Czerwona kartka dla Huijsena. Xabi Alonso ostro ocenia decyzję sędziego

Kontrowersje w hicie LaLiga – Xabi Alonso nie krył frustracji po czerwonej kartce dla Deana Huijsena podczas starcia Realu Madryt z Realem Sociedad. Według trenera Królewskich, decyzja sędziego była zbyt surowa, bowiem obok przewinienia znajdował się jeszcze jeden defensor Realu. Mimo gry w osłabieniu, Real Madryt zdołał pokonać rywali 2:1 i zanotować czwarte zwycięstwo z rzędu na ligowym starcie.
Emocje podczas meczu Real Madryt z Realem Sociedad sięgnęły zenitu, gdy w 32. minucie sędzia wyrzucił z boiska Deana Huijsena. Decyzja arbitra natychmiast wywołała falę komentarzy, a na konferencji prasowej głos zabrał rozgoryczony Xabi Alonso. Choć przewinienie młodego defensora nie podlegało dyskusji, to zdaniem Alonso kara była nieproporcjonalnie surowa.
Obrońca Realu Madryt faulował Mikela Oyarzabala, pociągając go za koszulkę w sytuacji, która mogła zakończyć się groźną akcją bramkową. Jednak – jak zwracał uwagę szkoleniowiec Królewskich – tuż obok znajdował się jeszcze Eder Militao. Eksperci także mieli wątpliwości, czy czerwona kartka faktycznie była uzasadniona.
Czytaj także
– Czerwona kartka dla Deana Huijsena? Według mnie to był faul na żółtą kartkę, ponieważ blisko był Eder Militao, piłka nie była pod kontrolą, a akcja miała miejsce 40 metrów od bramki. Obejrzałem powtórkę, ale nie zmienia to mojej opinii. Sędzia wyjaśnił mi swoją decyzję po meczu, ale nie przekonało mnie to – powiedział Xabi Alonso, cytowany przez profil Madrid Universal.
Po zejściu z boiska Huijsen nie potrafił ukryć emocji.
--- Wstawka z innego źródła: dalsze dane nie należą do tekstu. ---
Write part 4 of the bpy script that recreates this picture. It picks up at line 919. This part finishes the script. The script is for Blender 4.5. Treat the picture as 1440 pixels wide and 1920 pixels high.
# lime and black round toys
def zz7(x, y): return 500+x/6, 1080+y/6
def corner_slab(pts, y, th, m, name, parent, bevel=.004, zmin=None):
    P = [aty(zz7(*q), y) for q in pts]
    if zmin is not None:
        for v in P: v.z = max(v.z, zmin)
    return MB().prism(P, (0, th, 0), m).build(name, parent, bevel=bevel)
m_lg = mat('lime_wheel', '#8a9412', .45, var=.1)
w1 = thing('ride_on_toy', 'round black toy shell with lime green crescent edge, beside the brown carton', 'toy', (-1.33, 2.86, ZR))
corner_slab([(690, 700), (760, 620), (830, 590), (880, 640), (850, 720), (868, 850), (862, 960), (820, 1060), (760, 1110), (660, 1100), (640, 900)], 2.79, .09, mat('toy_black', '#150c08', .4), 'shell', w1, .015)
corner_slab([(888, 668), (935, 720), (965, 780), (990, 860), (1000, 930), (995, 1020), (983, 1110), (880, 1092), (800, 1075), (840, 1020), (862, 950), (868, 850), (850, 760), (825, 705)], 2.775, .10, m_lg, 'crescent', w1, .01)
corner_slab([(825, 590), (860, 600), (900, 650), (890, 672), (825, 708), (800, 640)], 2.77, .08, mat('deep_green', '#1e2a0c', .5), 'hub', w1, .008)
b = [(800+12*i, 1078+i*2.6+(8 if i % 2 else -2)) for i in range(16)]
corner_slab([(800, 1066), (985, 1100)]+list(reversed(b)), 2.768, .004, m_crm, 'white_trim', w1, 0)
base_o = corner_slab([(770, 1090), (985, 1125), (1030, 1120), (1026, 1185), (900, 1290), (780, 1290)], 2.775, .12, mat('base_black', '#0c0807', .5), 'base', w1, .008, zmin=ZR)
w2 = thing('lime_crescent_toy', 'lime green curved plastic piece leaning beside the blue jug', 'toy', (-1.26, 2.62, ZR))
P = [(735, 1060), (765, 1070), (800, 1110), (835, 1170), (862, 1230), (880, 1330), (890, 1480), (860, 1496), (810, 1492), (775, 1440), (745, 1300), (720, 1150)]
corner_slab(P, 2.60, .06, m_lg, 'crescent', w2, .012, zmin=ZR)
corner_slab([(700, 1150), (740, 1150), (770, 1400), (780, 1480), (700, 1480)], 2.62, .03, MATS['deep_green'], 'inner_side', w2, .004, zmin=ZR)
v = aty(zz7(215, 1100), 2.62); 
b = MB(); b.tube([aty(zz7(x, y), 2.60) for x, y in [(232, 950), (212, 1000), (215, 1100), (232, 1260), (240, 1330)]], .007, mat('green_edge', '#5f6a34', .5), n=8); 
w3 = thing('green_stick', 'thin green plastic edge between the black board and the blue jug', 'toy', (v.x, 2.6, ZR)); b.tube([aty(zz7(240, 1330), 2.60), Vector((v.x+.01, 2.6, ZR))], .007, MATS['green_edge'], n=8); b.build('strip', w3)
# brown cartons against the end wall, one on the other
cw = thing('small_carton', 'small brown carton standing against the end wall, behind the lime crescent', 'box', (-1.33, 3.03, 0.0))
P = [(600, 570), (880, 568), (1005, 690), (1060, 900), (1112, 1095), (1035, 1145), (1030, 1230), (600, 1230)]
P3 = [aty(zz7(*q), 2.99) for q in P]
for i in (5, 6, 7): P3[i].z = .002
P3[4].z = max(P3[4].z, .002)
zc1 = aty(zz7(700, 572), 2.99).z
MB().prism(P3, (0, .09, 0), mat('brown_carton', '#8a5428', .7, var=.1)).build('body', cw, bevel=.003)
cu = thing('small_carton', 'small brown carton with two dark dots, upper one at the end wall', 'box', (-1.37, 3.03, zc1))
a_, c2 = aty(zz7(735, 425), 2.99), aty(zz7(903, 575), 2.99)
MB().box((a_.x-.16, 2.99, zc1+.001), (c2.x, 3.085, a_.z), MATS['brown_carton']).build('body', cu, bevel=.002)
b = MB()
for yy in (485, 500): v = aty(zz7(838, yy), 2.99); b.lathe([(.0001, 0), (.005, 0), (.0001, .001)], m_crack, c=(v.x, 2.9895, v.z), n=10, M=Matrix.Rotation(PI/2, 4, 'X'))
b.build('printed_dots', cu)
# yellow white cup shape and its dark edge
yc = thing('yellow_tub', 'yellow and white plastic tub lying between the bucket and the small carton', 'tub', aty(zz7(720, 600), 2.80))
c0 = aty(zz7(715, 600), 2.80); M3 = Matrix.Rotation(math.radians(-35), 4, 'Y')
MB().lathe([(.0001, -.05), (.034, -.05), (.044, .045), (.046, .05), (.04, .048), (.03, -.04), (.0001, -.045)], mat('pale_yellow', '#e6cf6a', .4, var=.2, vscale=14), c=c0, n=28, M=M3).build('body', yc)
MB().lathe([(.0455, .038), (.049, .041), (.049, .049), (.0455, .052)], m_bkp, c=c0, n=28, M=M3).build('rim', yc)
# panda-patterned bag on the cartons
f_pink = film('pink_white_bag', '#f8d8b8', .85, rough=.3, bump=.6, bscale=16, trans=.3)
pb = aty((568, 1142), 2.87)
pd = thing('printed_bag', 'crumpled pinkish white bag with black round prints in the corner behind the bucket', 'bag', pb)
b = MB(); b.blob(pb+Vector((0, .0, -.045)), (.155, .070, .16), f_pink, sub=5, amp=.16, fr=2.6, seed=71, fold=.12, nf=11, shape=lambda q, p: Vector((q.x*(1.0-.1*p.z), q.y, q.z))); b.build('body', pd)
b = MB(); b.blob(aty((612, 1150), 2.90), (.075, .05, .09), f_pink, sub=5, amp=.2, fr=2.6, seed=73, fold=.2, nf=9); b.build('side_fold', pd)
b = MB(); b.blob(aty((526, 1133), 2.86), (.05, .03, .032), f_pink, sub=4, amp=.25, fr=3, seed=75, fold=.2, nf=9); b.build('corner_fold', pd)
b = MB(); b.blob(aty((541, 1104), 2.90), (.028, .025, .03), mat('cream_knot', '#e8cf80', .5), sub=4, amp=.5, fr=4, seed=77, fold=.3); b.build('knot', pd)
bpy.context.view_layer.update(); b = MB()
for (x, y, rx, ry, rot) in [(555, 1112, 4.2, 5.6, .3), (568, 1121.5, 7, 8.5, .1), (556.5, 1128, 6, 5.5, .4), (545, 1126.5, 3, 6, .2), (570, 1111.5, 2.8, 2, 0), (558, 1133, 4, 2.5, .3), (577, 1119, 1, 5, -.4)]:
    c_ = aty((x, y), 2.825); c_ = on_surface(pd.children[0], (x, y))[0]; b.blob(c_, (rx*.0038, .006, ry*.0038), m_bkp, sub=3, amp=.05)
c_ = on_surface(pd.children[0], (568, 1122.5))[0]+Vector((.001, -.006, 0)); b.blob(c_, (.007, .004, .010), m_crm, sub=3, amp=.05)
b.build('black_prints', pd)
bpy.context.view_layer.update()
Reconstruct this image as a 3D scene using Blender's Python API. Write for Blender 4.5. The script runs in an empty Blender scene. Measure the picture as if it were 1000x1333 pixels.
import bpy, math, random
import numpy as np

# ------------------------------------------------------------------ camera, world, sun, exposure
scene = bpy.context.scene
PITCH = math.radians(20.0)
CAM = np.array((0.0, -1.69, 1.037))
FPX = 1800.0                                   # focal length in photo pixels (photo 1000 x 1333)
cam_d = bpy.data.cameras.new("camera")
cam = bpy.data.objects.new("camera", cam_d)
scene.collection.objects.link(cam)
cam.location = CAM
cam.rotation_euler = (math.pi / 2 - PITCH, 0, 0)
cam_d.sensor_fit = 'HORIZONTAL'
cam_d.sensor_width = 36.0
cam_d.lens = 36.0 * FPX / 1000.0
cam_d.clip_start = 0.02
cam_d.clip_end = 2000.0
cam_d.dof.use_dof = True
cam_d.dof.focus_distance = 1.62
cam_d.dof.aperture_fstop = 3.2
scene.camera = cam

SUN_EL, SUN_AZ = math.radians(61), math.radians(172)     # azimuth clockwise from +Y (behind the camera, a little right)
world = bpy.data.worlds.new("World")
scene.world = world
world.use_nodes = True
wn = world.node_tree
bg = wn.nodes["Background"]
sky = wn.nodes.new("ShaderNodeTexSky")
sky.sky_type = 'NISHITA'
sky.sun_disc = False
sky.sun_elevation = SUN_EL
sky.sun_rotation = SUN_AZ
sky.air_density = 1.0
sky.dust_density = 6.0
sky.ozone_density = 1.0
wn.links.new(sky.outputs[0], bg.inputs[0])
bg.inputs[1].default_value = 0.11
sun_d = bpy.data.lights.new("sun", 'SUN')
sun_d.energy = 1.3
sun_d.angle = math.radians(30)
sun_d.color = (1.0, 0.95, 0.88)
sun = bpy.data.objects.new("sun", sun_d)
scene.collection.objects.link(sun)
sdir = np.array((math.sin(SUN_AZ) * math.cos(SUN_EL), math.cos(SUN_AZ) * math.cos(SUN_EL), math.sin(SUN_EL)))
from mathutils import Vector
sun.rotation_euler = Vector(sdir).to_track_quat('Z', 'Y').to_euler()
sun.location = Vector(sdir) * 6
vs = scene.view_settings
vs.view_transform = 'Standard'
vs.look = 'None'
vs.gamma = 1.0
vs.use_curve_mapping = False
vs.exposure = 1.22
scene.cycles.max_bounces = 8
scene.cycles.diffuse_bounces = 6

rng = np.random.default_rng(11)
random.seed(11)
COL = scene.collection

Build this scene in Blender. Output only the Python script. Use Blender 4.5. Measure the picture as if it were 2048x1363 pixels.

Zdaniem trenera był zły, ale ostatecznie poczuł ulgę, widząc wygraną swojego zespołu po zaciętej końcówce.
Mimo gry przez ponad godzinę w osłabieniu, Real Madryt nie oddał prowadzenia. Królewscy zgarnęli komplet punktów, pokonując Real Sociedad 2:1 i wysunęli się na czoło ligowej tabeli. To już czwarte zwycięstwo z rzędu na starcie rozgrywek LaLiga.